Fisk describes the disillusionment that made him stop working for The Times of London. After Australian business magnate Rupert Murdoch took over proprietorship, Fisk felt the headlines stopped reflecting what he had written in the article. Fisk moved to The Independent in 1989, remaining stationed in Beirut as their Middle East correspondent, where he has been working for more than four decades.

Surprisingly for one with such old-school methods, Fisk admits that he has grown quite enamoured of and accustomed to being published digitally. The film deals with his reaction to The Independent stopping its print edition and going digital in 2016. Despite a fondness for seeing the printed word, for Fisk, it's more important that when his article is published, it is read online by millions around the world within several hours. He is in a privileged position, as the digital move hasn't affected how the septuagenarian journalist works.
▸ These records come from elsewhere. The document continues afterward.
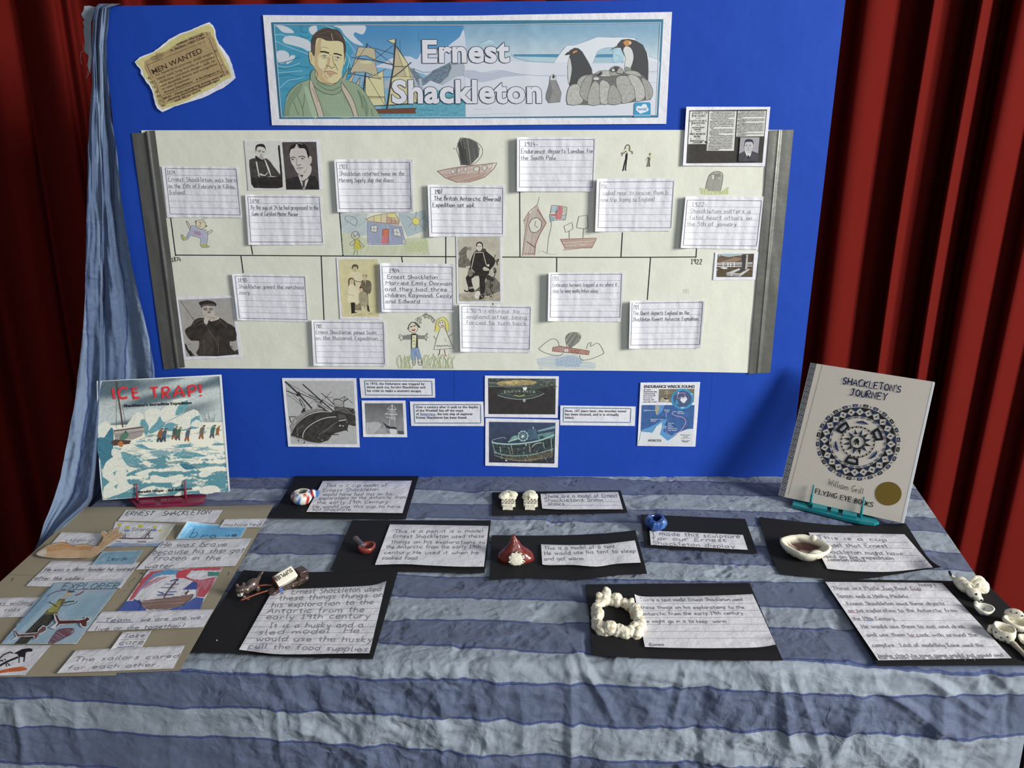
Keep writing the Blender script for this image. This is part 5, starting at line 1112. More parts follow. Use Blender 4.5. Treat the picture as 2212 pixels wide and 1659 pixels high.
for p, w, c in (('305,930 340,850 430,760 560,680 720,640 900,640', 1.6, '#b5b3b0'), ('455,1040 470,960 540,870 680,780 820,730 970,715', 1.7, '#c0bebb'), ('275,1000 300,940 400,780 560,660 700,620', 1.2, '#55534f'), ('1010,780 1130,760', 2, '#c0bebb'), ('700,1000 900,850 1000,790', 1.3, '#6f6d69'), ('780,960 920,860', 1.2, '#6f6d69'), ('270,1015 450,1080 640,1115', 1.2, '#8a8885')): I.line(z(p), w, c, sm=3)
for p, w in (('185,172 400,370 600,590', 3.4), ('200,318 370,375', 1.8), ('455,215 540,290 720,450 940,640', 2.6), ('740,350 830,420 950,540', 1.5), ('895,325 790,450', 1.0), ('400,350 620,440 760,520', 1.6), ('550,380 740,470', 1.4), ('210,190 500,350 720,440', .8), ('200,280 400,470 520,600', .8), ('210,370 330,450 440,540 480,600', .8), ('400,430 450,560', 1.6), ('420,440 500,560', 1.4), ('640,480 860,600', 1.2), ('680,530 800,600', 2.6), ('700,560 790,590', 2.2), ('560,520 680,430', .7), ('770,410 920,420', .8), ('640,620 700,560', .8), ('770,460 1000,600', 1), ('850,530 960,570', 1), ('1100,400 1230,510', 1), ('1040,440 1105,400 1085,470 1160,435 1080,490', 1.6), ('920,440 1040,440', .9)): I.line(z(p), w, '#383633')
I.poly(z('345,390 395,320 425,370 420,400 380,400'), '#33312e'); I.poly(z('710,490 765,440 770,490 740,500'), '#3f3d3a'); I.line(z('925,470 960,450 1040,455 1085,500 1080,560 990,560 940,530 925,470'), 1.5, '#403e3b', sm=3)
I.poly(z('930,470 1000,450 1070,480 1080,540 1000,540 940,510'), '#a5a3a0', sm=2); I.line(z('940,500 1010,545 1075,510'), 1, '#55534f', sm=2)
I.poly(blotch(z('940,560 1080,560 1250,590 1265,700 1100,650 950,620'), 1, 3), tone('#5e5c58', .5, .3)); I.line(z('1160,600 1260,640'), 1.8, '#2c2a28'); I.line(z('1140,580 1240,660'), 1.5, '#2c2a28'); I.line(z('1190,650 1245,590'), 1.5, '#2c2a28')
I.poly(z('1160,850 1250,870 1275,850 1296,1130 990,1130 870,1080 900,1000 1000,960 1140,930'), tone('#b0b0ae', .05))
for p in ('1015,850 1040,840 1050,855 1020,862', '1060,855 1095,850 1080,868', '1130,790 1142,800 1132,808', '690,1035 705,1030 700,1045', '740,1070 765,1075 755,1085', '350,900 470,830 460,870 360,930'): I.poly(z(p), '#d5d5d2' if '350' not in p else '#565450')
for p in ('880,990 1010,990', '1140,920 1148,945', '380,1070 400,1100', '470,1130 490,1095', '245,715 345,715', '250,725 275,800'): I.line(z(p), 1.7, '#2c2a28')
for k in range(7): I.line(z('%d,%d %d,%d' % (1000+k*16, 670+k*3, 1020+k*18, 745)), .8, '#77756f')
I.build()
def caption(Zo, out, box, lines, label):
    zz = Z(Zo) if Zo else (lambda s: [tuple(float(v) for v in p.split(',')) for p in s.split()] if isinstance(s, str) else s)
    S = Sheet('caption_slip', BOARD, zz(out), off=.002, mat=M_PAPER, nu=10, nv=4, lift=lambda a, b: .0004+.0003*nz(a*3, b, 1, len(label)), label=label, cat='paper slip')
    I = Ink(S, .0003); b = zz(box); I.line(b, 1.7, '#4a7088', closed=True)
    for t, a, c, h in lines: I.text(t, zz(a), zz(c), h, '#26272b', .018, space=1.08)
    I.build(); return S, I, zz
caption(None, '776.4,816.8 939.2,817.6 940.3,858.9 780.3,859.6', '787.3,822.7 932.7,823.6 934,854.2 790,853.3',
        [('In 1915, the Endurance was trapped by', (791.5, 831.1), (917.2, 831.7), 5), ('dense pack ice, forcing Shackleton and', (792.5, 838.5), (918.8, 839), 5), ('his crew to make a stunning escape.', (793.2, 846.3), (910.7, 846.9), 5)], 'printed three-line caption above the small photo of a ship among icebergs')
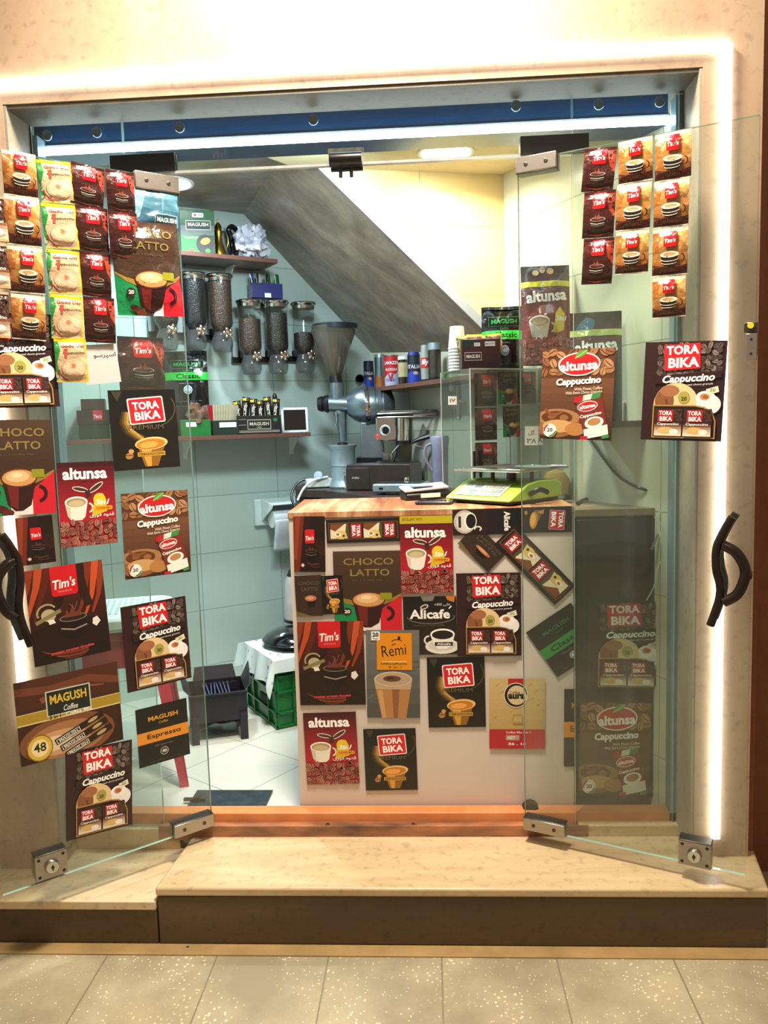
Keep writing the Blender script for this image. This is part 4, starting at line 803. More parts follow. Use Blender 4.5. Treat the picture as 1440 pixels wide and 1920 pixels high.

Another striking critique of the media made in the film is how quickly events are forgotten. Fisk voices the need to keep reminding audiences of what happened in the past, especially in a world of “fake news”. He talks about how the Armenian genocide is sometimes reported as the “alleged genocide” because Turkey disputes the accepted version of events. He sees this as a dangerous precedent, as the desire for balance is overriding fact. Fisk returns to the site of the 1982 Sabra and Shatila massacre, desperate to keep the memory of what happened alive. A conversation Fisk has on the phone with an editor in London shows the difficulties he faces when reporting on the Middle East, continually having to explain history.

As he has got older and worked for longer in the Middle East, he has come to understand that “neutrality” is in the eye of the beholder. It is as fascinating to watch Fisk talk about the media landscape as it is to read his inimitable writings on the Middle East.

Chang and editor Mike Munn (Stories We Tell) work hard to give the film a cinematic quality. It opens with Fisk running down the street in Abadan in 1980 and ending up in Homs in 2018, thus connecting two different wars and four decades in one sequence. The pace of the documentary is occasionally languid, but that comes with the territory, and the desire to be as thorough and factual as the subject. For anyone interested in a career in journalism, this is the movie.

This Is Not a Movie is a Canadian-German production staged by Sutor Kolonko Filmproduktion, the National Film Board of Canada (which also handles its international sales) and TINAM Inc.